Children's programs will avoid Nevada budget cuts

A standoff between Gov. Jim Gibbons and local government officials in southern Nevada has apparently ended with a commitment from Gibbons to exempt child welfare and juvenile justice programs from $285 million in proposed state budget cuts.

"I thought it was understood they would be spared from cuts," Gibbons said Tuesday, adding that K-12 education, public safety, corrections and children's programs will not be cut.

"We will have to make steeper cuts in other state agencies," the governor said.

Clark County Commission Chairman Rory Reid, who unsuccessfully pressed Gibbons last week for a promise to preserve $3.6 million in county child welfare and juvenile justice budgets up for cuts, said he was happy with the governor's statement.

Without the money to hire additional staff, reduce caseloads for Clark County Family Services workers and offer better training, meeting federal improvement goals for Nevada child welfare would be next to impossible, Clark County officials have said.

The cuts would have meant that 59 of the 85 new child welfare positions approved by the Legislature this year would not be funded.

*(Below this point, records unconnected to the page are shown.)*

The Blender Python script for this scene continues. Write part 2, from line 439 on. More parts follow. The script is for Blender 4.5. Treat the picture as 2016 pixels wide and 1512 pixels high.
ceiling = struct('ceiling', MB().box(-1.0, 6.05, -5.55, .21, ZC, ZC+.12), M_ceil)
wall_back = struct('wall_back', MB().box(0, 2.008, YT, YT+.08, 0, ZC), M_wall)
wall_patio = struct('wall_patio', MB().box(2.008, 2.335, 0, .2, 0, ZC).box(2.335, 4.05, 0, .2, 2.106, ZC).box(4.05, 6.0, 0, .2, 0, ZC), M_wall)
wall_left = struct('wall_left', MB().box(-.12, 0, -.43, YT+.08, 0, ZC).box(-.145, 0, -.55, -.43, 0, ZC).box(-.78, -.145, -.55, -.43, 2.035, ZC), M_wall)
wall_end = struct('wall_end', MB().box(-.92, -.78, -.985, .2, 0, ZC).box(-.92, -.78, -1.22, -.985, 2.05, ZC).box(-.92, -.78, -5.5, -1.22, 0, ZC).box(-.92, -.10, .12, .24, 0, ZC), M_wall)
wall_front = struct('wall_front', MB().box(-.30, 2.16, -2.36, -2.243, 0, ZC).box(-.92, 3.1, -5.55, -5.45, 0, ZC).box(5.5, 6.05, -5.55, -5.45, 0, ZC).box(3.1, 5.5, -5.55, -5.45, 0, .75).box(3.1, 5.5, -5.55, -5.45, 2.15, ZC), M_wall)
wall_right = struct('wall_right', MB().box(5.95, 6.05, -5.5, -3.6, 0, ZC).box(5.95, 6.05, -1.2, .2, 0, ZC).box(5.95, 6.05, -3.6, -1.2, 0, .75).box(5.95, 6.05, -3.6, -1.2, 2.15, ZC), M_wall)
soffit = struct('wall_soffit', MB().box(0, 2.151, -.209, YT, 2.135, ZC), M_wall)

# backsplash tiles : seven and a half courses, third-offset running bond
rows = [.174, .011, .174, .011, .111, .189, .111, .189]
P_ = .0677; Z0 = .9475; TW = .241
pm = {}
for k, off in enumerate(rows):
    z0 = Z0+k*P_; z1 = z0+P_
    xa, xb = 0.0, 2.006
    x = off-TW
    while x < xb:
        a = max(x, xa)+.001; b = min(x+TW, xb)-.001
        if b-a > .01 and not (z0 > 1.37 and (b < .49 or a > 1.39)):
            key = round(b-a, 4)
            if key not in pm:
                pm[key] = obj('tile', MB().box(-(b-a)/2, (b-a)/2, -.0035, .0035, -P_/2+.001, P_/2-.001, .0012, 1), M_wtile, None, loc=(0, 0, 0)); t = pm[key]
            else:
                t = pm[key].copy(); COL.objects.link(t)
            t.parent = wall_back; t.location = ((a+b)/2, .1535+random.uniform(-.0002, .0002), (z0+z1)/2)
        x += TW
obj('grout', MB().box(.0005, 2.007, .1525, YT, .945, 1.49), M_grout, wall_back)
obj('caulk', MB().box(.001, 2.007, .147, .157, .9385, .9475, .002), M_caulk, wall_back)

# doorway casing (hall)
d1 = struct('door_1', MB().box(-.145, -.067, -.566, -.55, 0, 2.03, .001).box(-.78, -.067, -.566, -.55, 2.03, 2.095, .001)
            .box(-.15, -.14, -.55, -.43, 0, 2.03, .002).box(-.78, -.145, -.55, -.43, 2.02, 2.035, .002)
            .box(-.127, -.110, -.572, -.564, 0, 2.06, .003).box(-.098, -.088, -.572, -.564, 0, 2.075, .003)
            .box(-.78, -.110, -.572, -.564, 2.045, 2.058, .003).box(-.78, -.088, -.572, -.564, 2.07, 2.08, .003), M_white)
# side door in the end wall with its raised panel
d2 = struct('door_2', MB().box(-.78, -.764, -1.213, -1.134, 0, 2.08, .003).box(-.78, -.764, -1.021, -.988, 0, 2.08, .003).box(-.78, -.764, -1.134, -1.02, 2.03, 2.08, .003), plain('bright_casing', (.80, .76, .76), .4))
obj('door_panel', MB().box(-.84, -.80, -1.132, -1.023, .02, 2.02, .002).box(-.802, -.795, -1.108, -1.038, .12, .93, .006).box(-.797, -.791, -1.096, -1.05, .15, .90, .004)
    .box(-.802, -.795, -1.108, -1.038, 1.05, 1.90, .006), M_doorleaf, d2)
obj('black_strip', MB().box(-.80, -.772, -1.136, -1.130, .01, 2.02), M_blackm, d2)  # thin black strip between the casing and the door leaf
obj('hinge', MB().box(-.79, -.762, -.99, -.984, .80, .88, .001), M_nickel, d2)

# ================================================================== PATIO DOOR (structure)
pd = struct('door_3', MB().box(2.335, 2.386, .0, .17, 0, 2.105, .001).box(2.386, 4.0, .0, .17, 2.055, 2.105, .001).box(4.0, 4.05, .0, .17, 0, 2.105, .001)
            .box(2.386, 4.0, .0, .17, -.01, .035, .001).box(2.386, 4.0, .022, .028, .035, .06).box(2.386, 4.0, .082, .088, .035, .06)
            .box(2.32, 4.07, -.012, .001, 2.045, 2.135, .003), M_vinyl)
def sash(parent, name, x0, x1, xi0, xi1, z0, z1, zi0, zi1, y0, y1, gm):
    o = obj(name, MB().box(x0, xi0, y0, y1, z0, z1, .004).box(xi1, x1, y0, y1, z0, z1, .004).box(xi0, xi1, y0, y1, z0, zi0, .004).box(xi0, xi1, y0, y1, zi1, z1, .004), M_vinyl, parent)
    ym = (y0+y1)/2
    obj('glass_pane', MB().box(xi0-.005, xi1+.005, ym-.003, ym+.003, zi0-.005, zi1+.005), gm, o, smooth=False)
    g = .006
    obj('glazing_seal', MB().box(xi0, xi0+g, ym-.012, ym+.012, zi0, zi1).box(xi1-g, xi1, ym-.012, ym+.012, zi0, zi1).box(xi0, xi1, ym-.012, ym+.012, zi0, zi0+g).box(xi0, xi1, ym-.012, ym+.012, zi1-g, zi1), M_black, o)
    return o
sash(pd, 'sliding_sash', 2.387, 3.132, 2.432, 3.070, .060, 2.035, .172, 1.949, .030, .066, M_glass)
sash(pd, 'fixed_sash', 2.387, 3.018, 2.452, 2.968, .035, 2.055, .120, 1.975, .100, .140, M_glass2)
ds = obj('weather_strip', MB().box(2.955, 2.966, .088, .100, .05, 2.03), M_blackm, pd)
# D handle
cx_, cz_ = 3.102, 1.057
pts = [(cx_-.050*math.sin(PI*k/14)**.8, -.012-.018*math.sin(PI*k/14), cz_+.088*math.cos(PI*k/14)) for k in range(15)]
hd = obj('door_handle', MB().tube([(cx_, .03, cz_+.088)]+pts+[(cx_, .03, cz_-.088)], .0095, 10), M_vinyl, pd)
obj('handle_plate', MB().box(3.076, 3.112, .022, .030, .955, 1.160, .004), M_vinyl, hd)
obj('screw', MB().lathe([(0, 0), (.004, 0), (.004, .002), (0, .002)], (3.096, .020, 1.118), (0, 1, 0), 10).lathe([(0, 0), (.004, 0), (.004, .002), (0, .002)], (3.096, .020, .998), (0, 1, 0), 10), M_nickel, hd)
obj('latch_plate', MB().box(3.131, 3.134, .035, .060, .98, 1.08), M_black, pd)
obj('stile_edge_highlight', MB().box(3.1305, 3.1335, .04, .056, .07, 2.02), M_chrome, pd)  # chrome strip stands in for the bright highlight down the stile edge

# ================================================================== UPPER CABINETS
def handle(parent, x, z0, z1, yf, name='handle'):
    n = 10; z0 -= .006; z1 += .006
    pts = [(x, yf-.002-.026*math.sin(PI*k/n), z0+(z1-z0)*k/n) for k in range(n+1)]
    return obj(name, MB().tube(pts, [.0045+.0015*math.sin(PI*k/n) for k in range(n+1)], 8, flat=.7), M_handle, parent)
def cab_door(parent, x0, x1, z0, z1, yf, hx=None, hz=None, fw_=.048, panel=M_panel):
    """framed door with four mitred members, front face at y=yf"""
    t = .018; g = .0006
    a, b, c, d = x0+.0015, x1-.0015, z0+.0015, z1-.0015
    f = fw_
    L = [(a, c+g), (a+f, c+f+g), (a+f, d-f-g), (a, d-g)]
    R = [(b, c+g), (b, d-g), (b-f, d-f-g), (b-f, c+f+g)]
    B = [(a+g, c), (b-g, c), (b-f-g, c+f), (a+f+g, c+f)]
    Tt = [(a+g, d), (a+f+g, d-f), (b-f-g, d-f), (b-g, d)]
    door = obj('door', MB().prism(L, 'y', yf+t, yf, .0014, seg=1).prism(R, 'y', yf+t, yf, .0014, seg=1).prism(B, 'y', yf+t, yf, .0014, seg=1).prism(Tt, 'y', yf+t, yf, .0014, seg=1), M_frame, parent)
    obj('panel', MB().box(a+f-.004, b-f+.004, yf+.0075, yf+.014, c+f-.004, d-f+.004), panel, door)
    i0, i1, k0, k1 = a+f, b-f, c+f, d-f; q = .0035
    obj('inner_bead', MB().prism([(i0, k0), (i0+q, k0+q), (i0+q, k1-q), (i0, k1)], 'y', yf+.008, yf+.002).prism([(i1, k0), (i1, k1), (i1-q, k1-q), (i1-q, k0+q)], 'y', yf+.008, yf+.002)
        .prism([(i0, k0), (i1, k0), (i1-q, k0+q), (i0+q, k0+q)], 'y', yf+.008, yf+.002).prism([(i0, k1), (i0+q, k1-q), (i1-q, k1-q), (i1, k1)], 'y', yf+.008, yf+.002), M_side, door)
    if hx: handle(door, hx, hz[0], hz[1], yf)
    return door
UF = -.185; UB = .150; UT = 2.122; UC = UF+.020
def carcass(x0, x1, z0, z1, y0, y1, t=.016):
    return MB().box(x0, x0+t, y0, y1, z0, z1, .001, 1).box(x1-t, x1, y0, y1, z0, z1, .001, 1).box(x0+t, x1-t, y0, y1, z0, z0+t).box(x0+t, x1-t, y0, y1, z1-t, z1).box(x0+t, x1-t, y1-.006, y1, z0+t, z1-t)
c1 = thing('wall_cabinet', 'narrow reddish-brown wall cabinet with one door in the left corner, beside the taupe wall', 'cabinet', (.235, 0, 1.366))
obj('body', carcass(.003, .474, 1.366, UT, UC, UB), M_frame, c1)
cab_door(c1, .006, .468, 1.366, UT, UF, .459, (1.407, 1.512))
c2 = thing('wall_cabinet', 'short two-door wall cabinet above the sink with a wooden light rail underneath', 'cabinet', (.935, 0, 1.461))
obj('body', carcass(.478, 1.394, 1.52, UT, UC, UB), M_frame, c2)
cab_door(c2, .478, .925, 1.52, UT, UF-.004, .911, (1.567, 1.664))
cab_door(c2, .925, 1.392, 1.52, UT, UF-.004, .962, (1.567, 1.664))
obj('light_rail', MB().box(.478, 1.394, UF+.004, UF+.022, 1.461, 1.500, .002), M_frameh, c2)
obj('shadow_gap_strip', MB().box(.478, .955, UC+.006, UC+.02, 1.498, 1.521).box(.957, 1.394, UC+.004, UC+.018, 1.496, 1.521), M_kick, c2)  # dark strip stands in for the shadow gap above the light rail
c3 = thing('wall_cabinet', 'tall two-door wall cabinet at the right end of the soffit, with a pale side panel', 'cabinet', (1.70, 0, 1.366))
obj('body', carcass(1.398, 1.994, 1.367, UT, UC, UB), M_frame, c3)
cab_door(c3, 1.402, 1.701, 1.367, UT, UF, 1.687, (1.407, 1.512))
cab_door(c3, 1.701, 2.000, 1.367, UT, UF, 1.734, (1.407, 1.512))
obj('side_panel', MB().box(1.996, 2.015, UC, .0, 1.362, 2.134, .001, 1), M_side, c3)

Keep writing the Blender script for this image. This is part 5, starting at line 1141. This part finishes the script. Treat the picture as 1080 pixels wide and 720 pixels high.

The standoff between the state and Clark County began last month after state Health and Human Services Director Michael Willden asked county officials to list where children's services could be cut. The agency channels state money to Clark County for children's programs.

Reid and other Clark County officials refused to prepare the list, maintaining that children's programs were too important to cut.

The budget uncertainty also prompted Clark County commissioners to delay renewing a contract with the state for the provision of child welfare services.

The contract made no funding guarantees but sought to make Clark County responsible for federal penalties that might result if Clark County Family Services fails to meet improvement goals.

The pressure to reduce state budgets by 5 percent results from a shortfall in projected state revenues.

On Tuesday, Gibbons also expressed hope that the economic downturn might not be as severe as expected. Casino revenue figures for September, released Friday, showed a 7.45 percent improvement from the same month in 2006. The increase was higher than projections.